To do >> In the lines below, output everything from the first line through the line containing "from mathutils import Vector" exactly as it is. Pictures are not part of the output.

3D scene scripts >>
◇ ◇ ◇

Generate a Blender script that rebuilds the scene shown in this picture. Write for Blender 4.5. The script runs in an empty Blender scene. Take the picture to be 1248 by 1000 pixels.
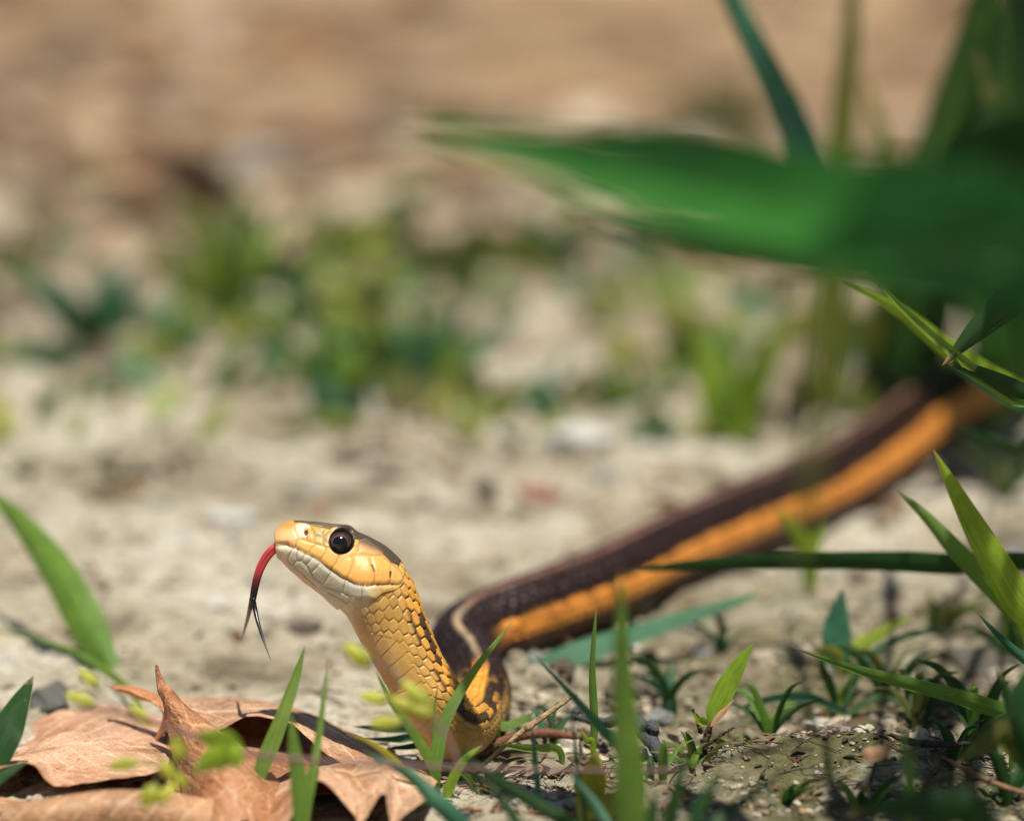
import bpy, math, random
import numpy as np
from mathutils import Vector

# ------------------------------------------------------------------ camera
# Working unit while building is the centimetre; meshes are written in metres.
D0 = 80.0            # focus distance
PPC = 1248 / 18.0    # photograph pixels per centimetre at the focus distance
PITCH = math.radians(12)
SP, CP = math.sin(PITCH), math.cos(PITCH)
HC = 22.85           # camera height
YC = -77.5           # camera stands this far from the snake
scene = bpy.context.scene
COL = scene.collection
cam = bpy.data.cameras.new('camera')
cam.sensor_width = 36
cam.lens = 160
cam.clip_start = 0.02
cam.clip_end = 500
cam.dof.use_dof = True
cam.dof.focus_distance = D0 / 100
cam.dof.aperture_fstop = 7.2
cam.dof.aperture_blades = 9
camo = bpy.data.objects.new('camera', cam)
camo.location = (0, YC / 100, HC / 100)
camo.rotation_euler = (math.pi / 2 - PITCH, 0, 0)
COL.objects.link(camo)
scene.camera = camo

# ------------------------------------------------------------------ sky, sun, exposure
SUN_DIR = Vector((0.10, -0.24, 0.95)).normalized()      # towards the sun
SUN_EL = math.asin(SUN_DIR.z)
SUN_AZ = math.atan2(SUN_DIR.x, SUN_DIR.y)
world = bpy.data.worlds.new('World')
scene.world = world
world.use_nodes = True
wn = world.node_tree.nodes
wn.clear()
wo = wn.new('ShaderNodeOutputWorld')
wb = wn.new('ShaderNodeBackground')
ws = wn.new('ShaderNodeTexSky')
ws.sky_type = 'NISHITA'
ws.sun_disc = False
ws.sun_elevation = SUN_EL
ws.sun_rotation = SUN_AZ
wb.inputs['Strength'].default_value = 0.05
world.node_tree.links.new(ws.outputs['Color'], wb.inputs['Color'])
world.node_tree.links.new(wb.outputs['Background'], wo.inputs['Surface'])
sun = bpy.data.lights.new('sun', 'SUN')
sun.energy = 5.0
sun.angle = math.radians(0.53)
sun.color = (1.0, 0.935, 0.82)
suno = bpy.data.objects.new('sun', sun)
suno.rotation_euler = (-SUN_DIR).to_track_quat('-Z', 'Y').to_euler()
suno.location = (-1, -1, 3)
COL.objects.link(suno)
scene.view_settings.view_transform = 'Standard'
scene.view_settings.look = 'None'
scene.view_settings.gamma = 1
scene.view_settings.use_curve_mapping = False
scene.view_settings.exposure = 0.32
scene.render.engine = 'CYCLES'
scene.cycles.use_denoising = True
scene.cycles.max_bounces = 8
scene.cycles.transmission_bounces = 4

rng = np.random.default_rng(7)
random.seed(7)


# ------------------------------------------------------------------ helpers
def W(px, py, d):
    """Photograph pixel at axial depth d (cm) -> place in the scene (cm)."""
    k = d / D0 / PPC
    u = (px - 624) * k
    v = (500 - py) * k
    y = d * CP + v * SP
    z = HC - d * SP + v * CP
    return np.array((u, y + YC, z))


def G(px, py, z=0.0):
    """Where the line of sight through a pixel meets the height z (cm)."""
    t = (500 - py) / D0 / PPC
    d = (HC - z) / (SP - t * CP)
    return W(px, py, d)


def PX(p):
    """Array of places (cm) -> photograph pixels."""
    p = np.asarray(p)
    y = p[..., 1] - YC
    d = y * CP + (HC - p[..., 2]) * SP
    v = y * SP - (HC - p[..., 2]) * CP
    k = D0 * PPC / d
    return np.stack([624 + p[..., 0] * k, 500 - v * k], -1)


def smooth(a, b, x):
    t = np.clip((x - a) / (b - a), 0, 1)
    return t * t * (3 - 2 * t)


def hash2(ix, iy, seed=0):
    h = (ix.astype(np.int64) * 374761393 + iy.astype(np.int64) * 668265263 + seed * 982451653) & 0x7fffffff
    h = ((h ^ (h >> 13)) * 1274126177) & 0x7fffffff
    return ((h ^ (h >> 16)) & 0xffff) / 65535.0


def vnoise(x, y, seed=0):
    ix, iy = np.floor(x), np.floor(y)
    fx, fy = x - ix, y - iy
    fx = fx * fx * (3 - 2 * fx)
    fy = fy * fy * (3 - 2 * fy)
    a = hash2(ix, iy, seed); b = hash2(ix + 1, iy, seed)
    c = hash2(ix, iy + 1, seed); e = hash2(ix + 1, iy + 1, seed)
    return (a * (1 - fx) + b * fx) * (1 - fy) + (c * (1 - fx) + e * fx) * fy


def fbm(x, y, o=4, seed=0):
    r = 0; a = 0.5
    for i in range(o):
        r = r + a * vnoise(x * 2 ** i, y * 2 ** i, seed + i * 17)
        a *= 0.5
    return r / (1 - 0.5 ** o)


def cr(pts, ts):
    """Catmull-Rom through pts (n,k) at parameters ts in [0, n-1]."""
    p = np.asarray(pts, float)
    n = len(p)
    i = np.clip(np.floor(ts).astype(int), 0, n - 2)
    f = (np.asarray(ts) - i)[:, None]
    p0 = np.where((i > 0)[:, None], p[np.maximum(i - 1, 0)], 2 * p[i] - p[i + 1])
    p1 = p[i]; p2 = p[i + 1]
    p3 = np.where((i < n - 2)[:, None], p[np.minimum(i + 2, n - 1)], 2 * p[i + 1] - p[i])
    return 0.5 * (2 * p1 + (p2 - p0) * f + (2 * p0 - 5 * p1 + 4 * p2 - p3) * f ** 2 + (3 * p1 - p0 - 3 * p2 + p3) * f ** 3)


def raw_mesh(name, verts, quads=None, tris=None, smooth_shade=True, col=None, uv=None, attrs=None):
    """verts in cm -> mesh in metres, fast path."""
    verts = np.asarray(verts, float) * 0.01
    me = bpy.data.meshes.new(name)
    loops = []; starts = []; tot = 0
    faces = []
    if quads is not None and len(quads):
        faces.append(np.asarray(quads, np.int32))
    if tris is not None and len(tris):
        faces.append(np.asarray(tris, np.int32))
    nl = sum(f.size for f in faces)
    nf = sum(len(f) for f in faces)
    me.vertices.add(len(verts))
    me.vertices.foreach_set('co', verts.astype(np.float32).ravel())
    me.loops.add(nl)
    li = np.concatenate([f.ravel() for f in faces])
    me.loops.foreach_set('vertex_index', li)
    me.polygons.add(nf)
    st = []; off = 0
    for f in faces:
        st.append(off + np.arange(len(f)) * f.shape[1]); off += f.size
    me.polygons.foreach_set('loop_start', np.concatenate(st).astype(np.int32))
    me.polygons.foreach_set('use_smooth', np.full(nf, smooth_shade))
    me.update(calc_edges=True)
    if col is not None:
        c = np.ones((len(verts), 4), np.float32)
        c[:, :3] = col
        a = me.color_attributes.new('tint', 'FLOAT_COLOR', 'POINT')
        a.data.foreach_set('color', c.ravel())
    if uv is not None:
        l = me.uv_layers.new(name='UVMap')
        l.data.foreach_set('uv', np.asarray(uv, np.float32)[li].ravel())
    me.validate()
    return me


def grid_quads(nu, nv, wrap=False):
    i, j = np.meshgrid(np.arange(nu - 1), np.arange(nv if wrap else nv - 1), indexing='ij')
    j2 = (j + 1) % nv
    return np.stack([i * nv + j, i * nv + j2, (i + 1) * nv + j2, (i + 1) * nv + j], -1).reshape(-1, 4)


def link(name, me, mat, parent=None, base=(0, 0, 0)):
    o = bpy.data.objects.new(name, me)
    if mat is not None:
        me.materials.clear(); me.materials.append(mat)
    COL.objects.link(o)
    if parent is not None:
        o.parent = parent
    else:
        o.location = np.asarray(base) * 0.01
    return o


def thing(name, label, cat, base, group=None):
    o = bpy.data.objects.new(name, None)
    o.empty_display_size = 0.01
    o.location = np.asarray(base) * 0.01
    o['label'] = label; o['category'] = cat
    if group:
        o['group'] = group
    COL.objects.link(o)
    return o


def tag(o, label, cat, group=None):
    o['label'] = label; o['category'] = cat
    if group:
        o['group'] = group
    return o


# ------------------------------------------------------------------ materials
def new_mat(name):
    m = bpy.data.materials.new(name)
    m.use_nodes = True
    nt = m.node_tree
    nt.nodes.clear()
    out = nt.nodes.new('ShaderNodeOutputMaterial')
    return m, nt, out


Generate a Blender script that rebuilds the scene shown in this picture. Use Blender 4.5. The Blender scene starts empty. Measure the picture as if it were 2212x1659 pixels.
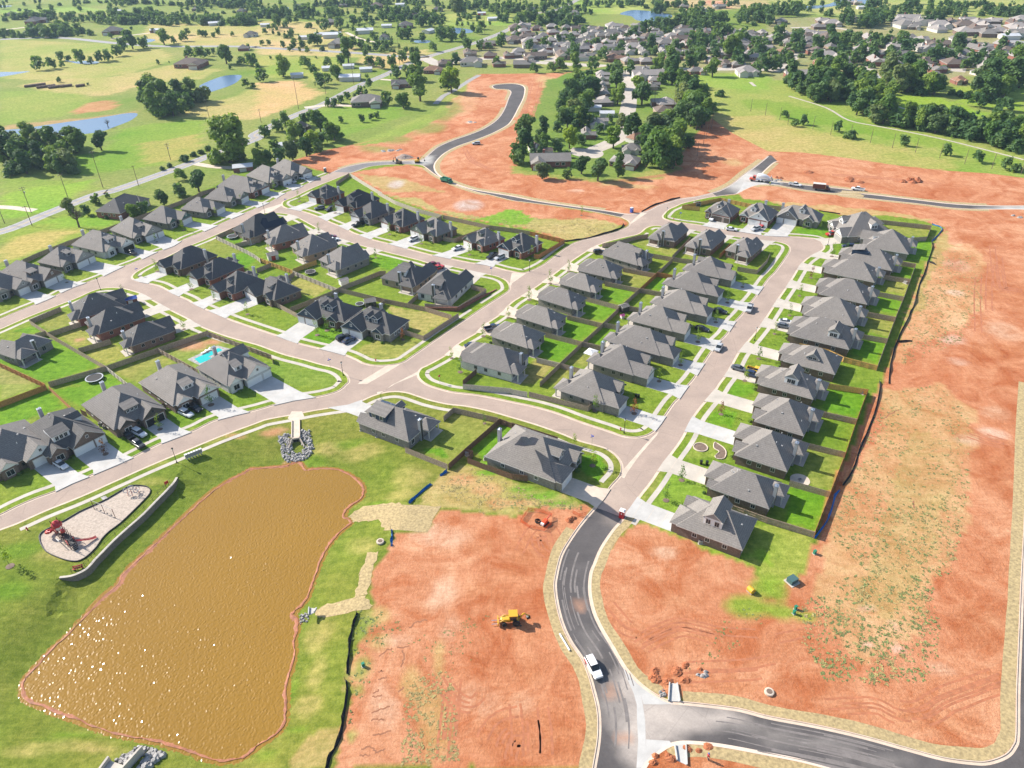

◇ ◇ ◇

The output >>
Generate a Blender script that rebuilds the scene shown in this picture. Write for Blender 4.5. The script runs in an empty Blender scene. Take the picture to be 1248 by 1000 pixels.
import bpy, math, random
import numpy as np
from mathutils import Vector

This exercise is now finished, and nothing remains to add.